The thing that we felt, mathematically, was the single lowest reliability element was probably the parachute, and that’s just [because of] the intrinsic uncertainties associated with parachutes. We throw more than 10,000 troops out of airplanes each year, and largely it’s into a very controlled environment, and we have parachutes designed exactly for those conditions. But we still give them a second parachute because even with all those controls, the odds just aren’t good enough. That’s not the case when you’re moving supersonically in an uncertain atmosphere 10 kilometers above the surface of Mars. So when you do the numbers, you end up convincing yourself that the single highest device risk is the parachute.

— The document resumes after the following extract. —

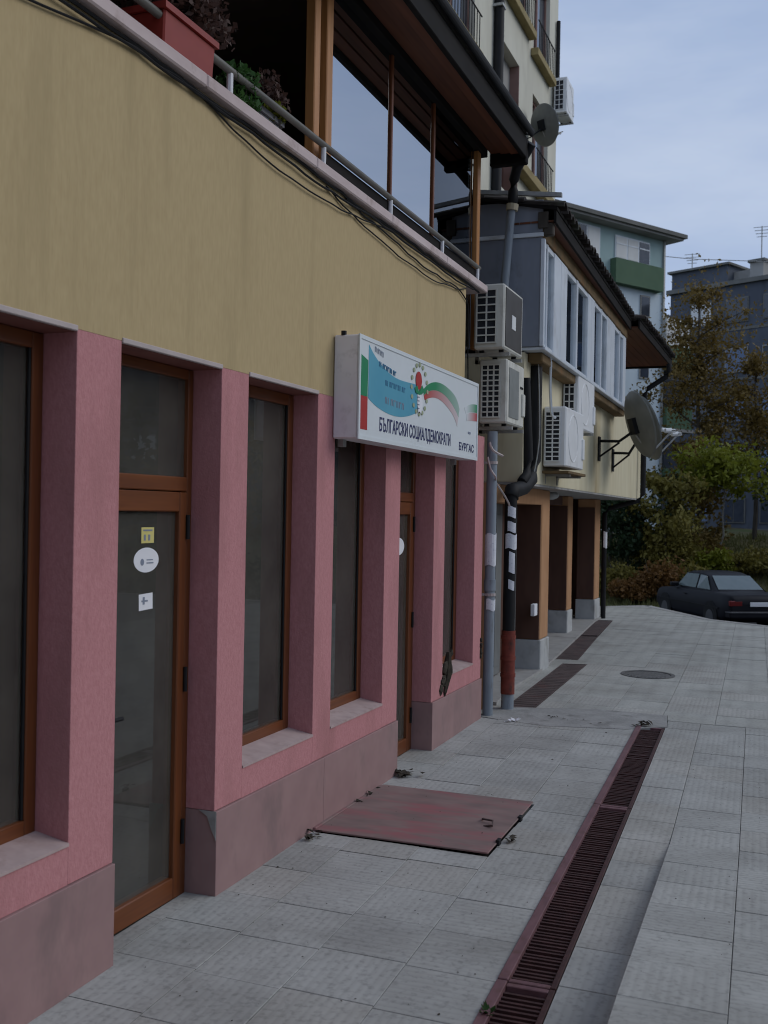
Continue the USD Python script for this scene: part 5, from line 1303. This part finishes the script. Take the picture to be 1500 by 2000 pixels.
# ------------------------------------------------------------------ car
def car():
    t = Thing("parked_car", "dark saloon car parked on the lower road at the right edge", "car", (0.66, 29.6, -0.955), rz=math.radians(31 + 90))
    # local: +x forward, +y left, z up; length 4.55
    def P(nm, mb, mat, **k): return t.part(nm, mb, mat, local=True, **k)
    side = [(-2.25, .34), (-2.28, .55), (-2.22, .86), (-2.10, .95), (-1.30, .99), (-0.62, 1.40), (-0.35, 1.43), (0.35, 1.42), (0.55, 1.37), (1.02, .98), (1.95, .86), (2.18, .74), (2.24, .52), (2.20, .30), (1.75, .22), (-1.85, .22)]
    # lower body: lofted sections along x
    xs_ = [-2.28, -2.20, -1.9, -1.2, -0.4, .5, 1.2, 1.9, 2.15, 2.25]
    top = [.80, .93, .96, .965, .945, .93, .92, .86, .76, .66]; wid = [.72, .80, .84, .855, .86, .86, .85, .81, .74, .66]; bot = [.40, .30, .24, .22, .22, .22, .22, .25, .32, .40]
    secs = []
    for x, z1, w_, z0 in zip(xs_, top, wid, bot):
        secs.append([(x, -w_ * .92, z0), (x, -w_, z0 + .14), (x, -w_ * 1.01, z0 + (z1 - z0) * .55), (x, -w_ * .965, z1 - .05), (x, -w_ * .86, z1), (x, 0, z1 + .018), (x, w_ * .86, z1), (x, w_ * .965, z1 - .05), (x, w_ * 1.01, z0 + (z1 - z0) * .55), (x, w_, z0 + .14), (x, w_ * .92, z0), (x, 0, z0 - .02)])
    v = np.array(secs).reshape(-1, 3); n = 12; ff = []
    for i in range(len(xs_) - 1):
        for j in range(n): ff.append([i * n + j, (i + 1) * n + j, (i + 1) * n + (j + 1) % n, i * n + (j + 1) % n])
    for i in (0, len(xs_) - 1):
        c = len(v); v = np.vstack([v, v[i * n:(i + 1) * n].mean(0)])
        for j in range(n):
            q = [i * n + j, i * n + (j + 1) % n, c, c]; ff.append(q if i == 0 else q[::-1])
    body = P("body", MB().add(v, ff), carpaint, smooth=40)
    # greenhouse
    gs = [(-1.42, .955, .955, .68, .70), (-0.74, .94, 1.36, .70, .56), (-0.40, .94, 1.415, .70, .57), (0.30, .93, 1.42, .70, .57), (0.52, .93, 1.38, .70, .56), (1.12, .92, .925, .68, .66)]
    def ring(x, z0, z1, w0, w1): return [(x, -w0, z0), (x, -w1, z1 - .03), (x, -w1 * .86, z1), (x, 0, z1 + .012), (x, w1 * .86, z1), (x, w1, z1 - .03), (x, w0, z0)]
    xg0, xg1 = -1.42, 1.12
    v = np.array([p for g_ in gs for p in ring(*g_)]); n = 7; ff = []
    for i in range(len(gs) - 1):
        for j in range(n - 1): ff.append([i * n + j, (i + 1) * n + j, (i + 1) * n + j + 1, i * n + j + 1])
    P("roof_shell", MB().add(v, ff), carpaint, smooth=30)
    def quad(nm, pts, mat, th=.006):
        q = np.array(pts, float); nr = np.cross(q[1] - q[0], q[2] - q[0]); nr /= np.linalg.norm(nr); c = q.mean(0)
        if np.dot(nr, c - [0, 0, 0.8]) < 0: nr = -nr
        q = q + nr * .008; v = np.vstack([q, q + nr * th]); m_ = len(q)
        f_ = []
        for i in range(1, m_ - 1): f_ += [[m_, m_ + i, m_ + i + 1], [0, i + 1, i]]
        for i in range(m_): f_ += [[i, (i + 1) % m_, m_ + (i + 1) % m_], [i, m_ + (i + 1) % m_, m_ + i]]
        return P(nm, MB().add(v, f_), mat)
    quad("rear_window", [(-1.33, -.62, 1.005), (-1.33, .62, 1.005), (-0.80, .53, 1.335), (-0.80, -.53, 1.335)], carglass)
    quad("windscreen", [(1.05, -.62, .965), (1.05, .62, .965), (.56, .53, 1.35), (.56, -.53, 1.35)], carglass)
    for s in (1, -1):
        quad("side_window", [(-0.30, s * .69, .985), (-0.30, s * .585, 1.345), (-0.66, s * .585, 1.32), (-1.05, s * .69, .985)], carglass)
        quad("side_window", [(0.86, s * .69, .985), (0.50, s * .585, 1.335), (-0.22, s * .585, 1.35), (-0.22, s * .69, .985)], carglass)
        P("side_strip", MB().box(-1.8, 1.8, s * .868 - .008, s * .868 + .008, .56, .60), black)
        for x in (-1.36, 1.32):
            tw_ = P("wheel", MB().tube([(x, s * .66, .31), (x, s * .872, .31)], .31, 20), tyrem, smooth=30)
            t.part("rim", MB().tube([(x, s * .85, .31), (x, s * .880, .31)], .20, 14), rimm, parent=tw_, local=True)
            P("wheel_arch", MB().tube([(x, s * .60, .36), (x, s * .866, .36)], .375, 18), black)
        P("door_handle", MB().cbox(.0, .16, s * .872 - .012, s * .872 + .012, .80, .83, .004), black)
        P("mirror", MB().cbox(.72, .86, min(s * .72, s * .95), max(s * .72, s * .95), .96, 1.08, .03), carpaint)
        P("tail_light", MB().cbox(-2.285, -2.13, s * .62 - .17, s * .62 + .17, .66, .80, .02), tailred)
        P("headlight", MB().cbox(2.10, 2.235, s * .50 - .16, s * .50 + .16, .58, .70, .02), farwhite)
    P("number_plate", MB().cbox(-2.305, -2.275, -.26, .26, .66, .77, .004), paperw)
    P("rear_bumper", MB().cbox(-2.36, -2.08, -.83, .83, .36, .55, .04), carpaint)
    P("bumper_strip", MB().cbox(-2.372, -2.10, -.835, .835, .50, .525, .01), rimm)


car()

# ------------------------------------------------------------------ litter and small things on the paving
def clump(c, n, spread, size, label, seed, mat=None, name="leaf_litter"):
    r = np.random.default_rng(seed); mb = MB()
    for k in range(n):
        p = np.array([c[0] + r.normal(0, spread[0]), c[1] + r.normal(0, spread[1]), 0]); p[2] = rz_(p[0], p[1]) + .006 + abs(r.normal(0, spread[2]))
        a = r.uniform(0, 6.28); s = size * r.uniform(.6, 1.4); cu = r.uniform(.1, .5) * s
        u = np.array([math.cos(a), math.sin(a), r.normal(0, .3)]); w_ = np.array([-math.sin(a), math.cos(a), r.normal(0, .3)])
        q = [p - u * s, p - u * .2 * s + w_ * s * .5 + [0, 0, cu], p + u * s + [0, 0, cu * .5], p + u * .1 * s - w_ * s * .5 + [0, 0, cu]]
        mb.add(np.array(q), [[0, 1, 2, 3], [3, 2, 1, 0]])
    single(name, mb, mat or litterm, label, "litter")


clump((0.07, 6.95), 24, (.045, .04, .015), .038, "crumpled dark leaves on the pavement behind the steel hatch", 1)
clump((0.06, 5.45), 14, (.02, .05, .012), .028, "small dark leaf heap at the foot of the plinth before the hatch", 2)
clump((0.04, 6.35), 8, (.01, .06, .01), .025, "bits of dead leaf between the plinth and the hatch", 3)
clump((0.80, 9.35), 8, (.12, .05, .003), .018, "scraps of rubbish on the cement patch", 4)
clump((0.30, 9.05), 8, (.05, .03, .006), .03, "pale paper scraps near the grey downpipe", 5, paperw)
clump((1.42, 9.35), 14, (.05, .03, .01), .03, "leaves caught at the far end of the drain channel", 6)
clump((1.15, 5.85), 8, (.02, .04, .008), .025, "dark crumbs at the right edge of the steel hatch", 7)
bw = MB()
for k in range(18):
    a = k * 2.4; p = np.array([SX(CH0 + .03, 3.86), 3.86, GZ(3.9)])
    e = p + [math.cos(a) * .035, math.sin(a) * .045, .022 + .012 * math.sin(k)]
    u = (e - p) / np.linalg.norm(e - p); s_ = np.cross(u, [0, 0, 1.0]); s_ /= np.linalg.norm(s_) + 1e-9
    bw.add(np.array([p, (p + e) / 2 + s_ * .008, e, (p + e) / 2 - s_ * .008]), [[0, 1, 2, 3], [3, 2, 1, 0]])
single("weed", bw, houseplant, "small green weed growing at the nearest end of the drain grate", "weed")
dt = MB(); n = 330
for k in range(n):
    y = rng.uniform(3.0, 9.5); x = rng.uniform(0.03, 3.6)
    s_ = x + .0323 * (y - 5)
    if CH0 - .02 < s_ < RAISE_S + .03: continue
    s = rng.uniform(.002, .006) if rng.random() > .05 else rng.uniform(.008, .014); a = rng.uniform(0, 6.28)
    z = rz_(x, y) + .003 + (.03 if HATCH.contains(Point(x, y)) else 0)
    u = np.array([math.cos(a), math.sin(a), 0]) * s; w_ = np.array([-math.sin(a), math.cos(a), 0]) * s * .6
    c = np.array([x, y, z]); dt.add(np.array([c - u, c - w_, c + u, c + w_, c + [0, 0, s * .5]]), [[0, 1, 4], [1, 2, 4], [2, 3, 4], [3, 0, 4]])
single("pavement_grit", dt, litterm, "dark grit and crumbs scattered over the pavement", "grit", kind="stuff")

But that’s not the thing I was worried about. I was worried we could have missed something on the Sky Crane. It was so new and different. It was the unknown unknowns I was most concerned about, some unappreciated feature of this new landing system that we did not absorb and was waiting to bite us. So on landing night, as the data clicked by, I became more and more anxious. I said ‘Oh my God, is it really going to happen just this easily?’ I was pretty wound up for those last 20 or 40 seconds.

And your reaction afterward?

Tremendous relief, tremendous exhilaration, and, frankly, a slight sense of surrealness. To work on something for the better part of a decade, and then to have it done. Regardless of the outcome. It’s awesome that it was done successfully, but, I mean, all of a sudden it’s over. It was such a build-up, so much of my life was invested, and then it’s now, well, it just happened, now we move on.

The Sky Crane will also be used to land a rover similar to Curiosity in 2020. Are you studying any improvements to the system?

We knew going in that we had some points where the design was not all that we would have hoped it could have been. We were left holding some concentrations of risk that we would have preferred not to have. For example, we were measuring only two components of our velocity in the Sky Crane maneuver with our radar. We wanted to measure three, but because of late antenna development challenges, we could not get the right view angles to do that. So we said, ‘Well, we understand the local gravity of Mars fairly well at the landing site, so we’ll just estimate the third component.’ As it turned out, we didn’t understand the gravity well enough. There was a gravity anomaly at Gale Crater, which is probably not surprising because there’s a huge crater there. And that meant that we had an error in our estimates and we landed much more slowly than we’d anticipated. If that error had been flipped around, we might have landed faster than anticipated and we might have hurt the rover.

That’s an example of something the team that is going to be flying 2020 is going to look long and hard at, whether to put on a third antenna. For the lay person, the Sky Crane will look identical, but there will be some subtle changes the team will make to strengthen its reliability.